**Short exercise**
Skipping all pictures, set down the lines of the listing from the first through the one with "stuff(lv.build('foliage', M['leaf'], T))".

**Data lines**

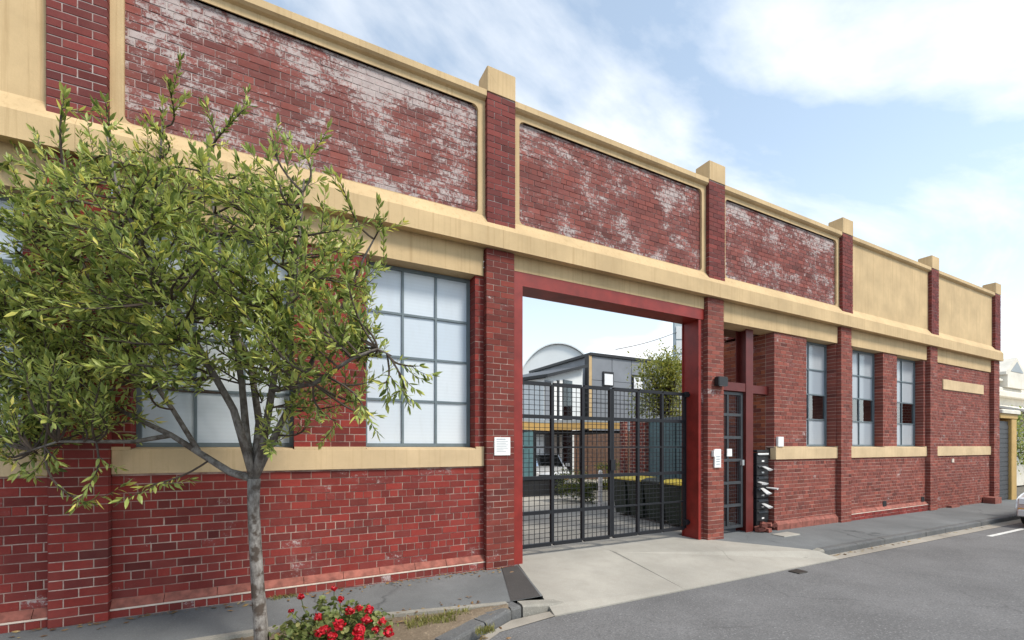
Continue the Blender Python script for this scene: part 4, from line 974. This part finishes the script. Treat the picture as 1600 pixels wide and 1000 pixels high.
# nearest leaves as objects of their own, sharing a few meshes
lm = []
for k in range(6):
    pts = leaf_pts(Vector((0,0,0)), Vector((1,0,0)), Vector((0,0,1)), 1.0, .13+.011*k, .3, .02+.05*k)
    me = bpy.data.meshes.new('leaf'); me.from_pydata([tuple(q) for q in pts], [], LF); me.materials.append(M['leaf_o']); lm.append(me)
lv = Leaves(); cnt = 0
for (p_, pts, r_) in LV:
    if cnt < 300 and rng.random() < .5:
        cnt += 1; o = bpy.data.objects.new('leaf', lm[rng.randrange(6)]); col.objects.link(o); o.parent = T
        ax = (pts[4]-pts[0]); L_ = ax.length; ax.normalize(); s_ = (pts[1]-pts[3]).normalized(); n_ = s_.cross(ax).normalized(); s_ = ax.cross(n_) * -1
        mt = Matrix(((ax.x, s_.x, n_.x), (ax.y, s_.y, n_.y), (ax.z, s_.z, n_.z))); 
        if mt.determinant() < 0: mt = Matrix(((ax.x, -s_.x, n_.x), (ax.y, -s_.y, n_.y), (ax.z, -s_.z, n_.z)))
        o.matrix_local = Matrix.Translation(p_) @ mt.to_4x4() @ Matrix.Scale(L_, 4)
    else: lv.add(pts, r_)
stuff(lv.build('foliage', M['leaf'], T))

# geranium in the bed
GB = empty('geranium_bush', (.45, -1.62, g(.4)-.05)); tag(GB, 'green geranium bush with bright red flowers beside the tree trunk', 'bush')
gl_ = Leaves(); stm = MB()
def round_leaf(p, n, r):
    n = n.normalized(); a = n.orthogonal().normalized(); b = n.cross(a); k = 8
    return [p] + [p + (a*math.cos(2*math.pi*i/k) + b*math.sin(2*math.pi*i/k))*r*rng.uniform(.8, 1.15) + n*r*rng.uniform(.05, .35) for i in range(k)], [(0, i+1, (i+1) % k+1) for i in range(k)]
GC = [(rng.uniform(0, 2*math.pi), math.sqrt(rng.random()), rng.uniform(.6, 1.1)) for _ in range(34)]
for i in range(820):
    a, q, hk = rng.choice(GC); a += rng.gauss(0, .22); q = abs(q + rng.gauss(0, .10)); hgt = .42*hk*(1-.5*min(1, q*q))
    p_ = Vector((math.cos(a)*q*.50, math.sin(a)*q*.38, rng.uniform(.25, 1)*hgt + .03*rng.gauss(0, 1)))
    if p_.z < .01: p_.z = .02
    v, f = round_leaf(p_, Vector((p_.x*.8, p_.y*.8, .5))+rv(.45), rng.uniform(.018, .034)); gl_.add(v, min(1, max(0, rng.gauss(.42, .25))), f)
    if i % 9 == 0: stm.tube([Vector((p_.x*.2, p_.y*.2, 0)), Vector((p_.x*.7, p_.y*.7, p_.z*.6)), p_], .004, 4, False)
stuff(gl_.build('foliage', M['gleaf'], GB)); stuff(stm.build('stems', M['gleaf'], GB))
def bloom(px, py, dz, r):
    c_ = at(px, py, 4.28+dz) - Vector(GB.location); fl = Leaves()
    for i in range(46):
        n = rv(1).normalized(); n.z = n.z*.9 + .1; p_ = c_ + n*r*rng.uniform(.55, 1); v, f = round_leaf(p_, n+rv(.5), r*rng.uniform(.26, .42)); fl.add(v, rng.random(), f)
    o = fl.build('flower_head', M['petal'], GB)
    MB().tube([Vector((c_.x*.5, c_.y*.5, .1)), Vector((c_.x*.9, c_.y*.9, c_.z*.7)), c_], .004, 5, False).build('flower_stem', M['gleaf'], GB)
for (px_, py_, dz, r_) in ((470, 932, .1, .032), (455, 955, .15, .026), (522, 920, .2, .028), (532, 937, .1, .034), (497, 965, -.15, .036), (547, 955, -.1, .042), (561, 950, .05, .032), (577, 953, 0, .042), (508, 984, -.25, .044), (530, 976, -.3, .05), (562, 985, -.35, .056), (573, 968, -.2, .042), (518, 996, -.35, .045), (597, 972, -.1, .036), (607, 988, -.2, .048), (497, 990, -.3, .038), (560, 998, -.4, .05), (587, 985, -.1, .036)):
    bloom(px_, py_, dz, r_)
# grass tufts by the kerb
def tuft(name, x, y, w, d, n, h, label):
    t = empty(name, (x, y, g(x)-.05)); tag(t, label, 'grass'); gs = Leaves()
    for i in range(n):
        p_ = Vector((rng.uniform(-w, w), rng.uniform(-d, d), 0)); hh_ = h*rng.uniform(.4, 1); ln = rv(.35); ln.z = 1; tip = p_ + ln*hh_; s_ = Vector((rng.uniform(-1, 1), rng.uniform(-1, 1), 0)).normalized()*.004
        md = p_.lerp(tip, .55) + Vector((0,0,.01)); gs.add([p_-s_, p_+s_, md+s_*.8, md-s_*.8, tip - Vector((0,0,.02))], rng.random(), [(0,1,2,3), (3,2,4)])
    stuff(gs.build('blades', M['grass'], t))
tuft('grass_tuft', 1.42, -1.60, .26, .10, 420, .13, 'wide pale green grass tuft behind the kerb beside the red flowers')
tuft('grass_tuft', 1.85, -2.06, .10, .05, 160, .10, 'small grass tuft growing in the gutter below the kerb corner')
tuft('grass_tuft', .95, -1.45, .12, .12, 60, .10, 'sparse dry grass between the red flowers and the wide tuft')
tuft('grass_tuft', 1.75, -1.50, .16, .06, 150, .09, 'thin grass along the bed edging near the kerb corner')
tuft('grass_tuft', .05, -.12, .13, .05, 170, .12, 'dry grass clump growing against the wall behind the tree trunk')

def blob_tree(name, label, cat, base, crown_c, rx, ry, rz, n, lm_, size, trunk_r=None):
    t = empty(name, base); tag(t, label, cat); lv_ = Leaves(); c = crown_c - Vector(base); tb = MB()
    cl_ = [c + Vector((rng.uniform(-1, 1)*rx*.75, rng.uniform(-1, 1)*ry*.75, rng.uniform(-1, 1)*rz*.8)) for _ in range(max(6, n//70))]
    for i in range(n):
        q = rng.choice(cl_) + Vector((rng.gauss(0, rx*.22), rng.gauss(0, ry*.22), rng.gauss(0, rz*.2)))
        if q.z < .02: continue
        dv = (q-c).normalized()*.6 + rv(.6); lv_.add(leaf_pts(q, dv, (Vector((0,0,1))+rv(.4)).normalized(), size*rng.uniform(.7, 1.4), size*rng.uniform(.18, .28)), min(1, max(0, rng.gauss(.45, .28))))
    if trunk_r:
        tb.tube([Vector((0,0,0)), Vector((c.x*.6, c.y*.6, c.z*.6)), c], [trunk_r, trunk_r*.8, trunk_r*.4], 8)
        for q in cl_: tb.tube([c*.75, (c*.75).lerp(q, .6)+Vector((0,0,.05)), q], [trunk_r*.45, trunk_r*.25, .006], 5)
        tb.build('trunk', M['twig'], t, smooth=True)
    stuff(lv_.build('crown' if trunk_r else 'foliage', lm_, t)); return t
p = at(1040, 697, 15.5)
blob_tree('yard_tree', 'yellow green tree rising behind the courtyard wing', 'tree', (p.x, p.y, -.03), at(1040, 605, 15.5), .95, .8, 1.25, 5200, M['leaf2'], .11, .07)
p = at(892, 697, 15.2); blob_tree('hedge_shrub', 'dark green shrub in the courtyard beside the low white wall', 'shrub', (p.x, p.y, -.03), Vector((p.x, p.y, .55)), .55, .5, .5, 1500, M['hedge'], .08)
p = at(915, 697, 14.8); blob_tree('hedge_shrub', 'green shrub left of the white bollard', 'shrub', (p.x, p.y, -.03), Vector((p.x, p.y, .48)), .35, .4, .42, 900, M['hedge'], .08)
p = at(952, 697, 16.5); blob_tree('hedge_shrub', 'pale yellow green shrub right of the white bollard', 'shrub', (p.x, p.y, -.03), Vector((p.x, p.y, .75)), .35, .35, .45, 800, M['leaf2'], .08)
blob_tree('garden_tree', 'green bushy tree beyond the ochre portal at the street end', 'tree', (25.6, .5, g(26)), Vector((25.6, .5, 2.1)), .7, .7, 1.0, 2600, M['leaf'], .11, .07)

def litter(name, label, n, fn):
    lt = Leaves()
    for i in range(n):
        x, y = fn(); z = g(x) + .006 + (-.022*min(1, -y/1.4) if y > -1.5 else (-.155 if y > -2.4 else -.15))
        L_ = rng.uniform(.03, .08); a = rng.uniform(0, 6.28); dv = Vector((math.cos(a), math.sin(a), rng.uniform(0, .25)))
        lt.add(leaf_pts(Vector((x, y, z)), dv, (Vector((0,0,1))+rv(.3)).normalized(), L_, L_*.2, .3, .1), rng.random())
    o = lt.build(name, M['litter'], None); tag(o, label, 'litter'); stuff(o)
M['litter'] = leaf('dry_litter', True, (.10, .05, .025), (.26, .15, .06), (.45, .34, .12), .1)
litter('leaf_litter', 'scattered dry fallen leaves along the foot of the brick wall', 170, lambda: (rng.uniform(-2.3, 3.0), -.075 - abs(rng.gauss(0, .12))))
litter('leaf_litter', 'brown fallen leaves lying on the planting bed around the tree', 260, lambda: (rng.uniform(-2.2, 2.2), rng.uniform(-2.1, -1.1)))
litter('leaf_litter', 'dry leaves and grit caught in the gutter by the driveway', 90, lambda: ((lambda t: (8.9 + t*12, KF - .03 - abs(rng.gauss(0, .05))))(rng.random()**1.6)))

**Result below**
Continue the Blender Python script for this scene: part 4, from line 974. This part finishes the script. Treat the picture as 1600 pixels wide and 1000 pixels high.
# nearest leaves as objects of their own, sharing a few meshes
lm = []
for k in range(6):
    pts = leaf_pts(Vector((0,0,0)), Vector((1,0,0)), Vector((0,0,1)), 1.0, .13+.011*k, .3, .02+.05*k)
    me = bpy.data.meshes.new('leaf'); me.from_pydata([tuple(q) for q in pts], [], LF); me.materials.append(M['leaf_o']); lm.append(me)
lv = Leaves(); cnt = 0
for (p_, pts, r_) in LV:
    if cnt < 300 and rng.random() < .5:
        cnt += 1; o = bpy.data.objects.new('leaf', lm[rng.randrange(6)]); col.objects.link(o); o.parent = T
        ax = (pts[4]-pts[0]); L_ = ax.length; ax.normalize(); s_ = (pts[1]-pts[3]).normalized(); n_ = s_.cross(ax).normalized(); s_ = ax.cross(n_) * -1
        mt = Matrix(((ax.x, s_.x, n_.x), (ax.y, s_.y, n_.y), (ax.z, s_.z, n_.z))); 
        if mt.determinant() < 0: mt = Matrix(((ax.x, -s_.x, n_.x), (ax.y, -s_.y, n_.y), (ax.z, -s_.z, n_.z)))
        o.matrix_local = Matrix.Translation(p_) @ mt.to_4x4() @ Matrix.Scale(L_, 4)
    else: lv.add(pts, r_)
stuff(lv.build('foliage', M['leaf'], T))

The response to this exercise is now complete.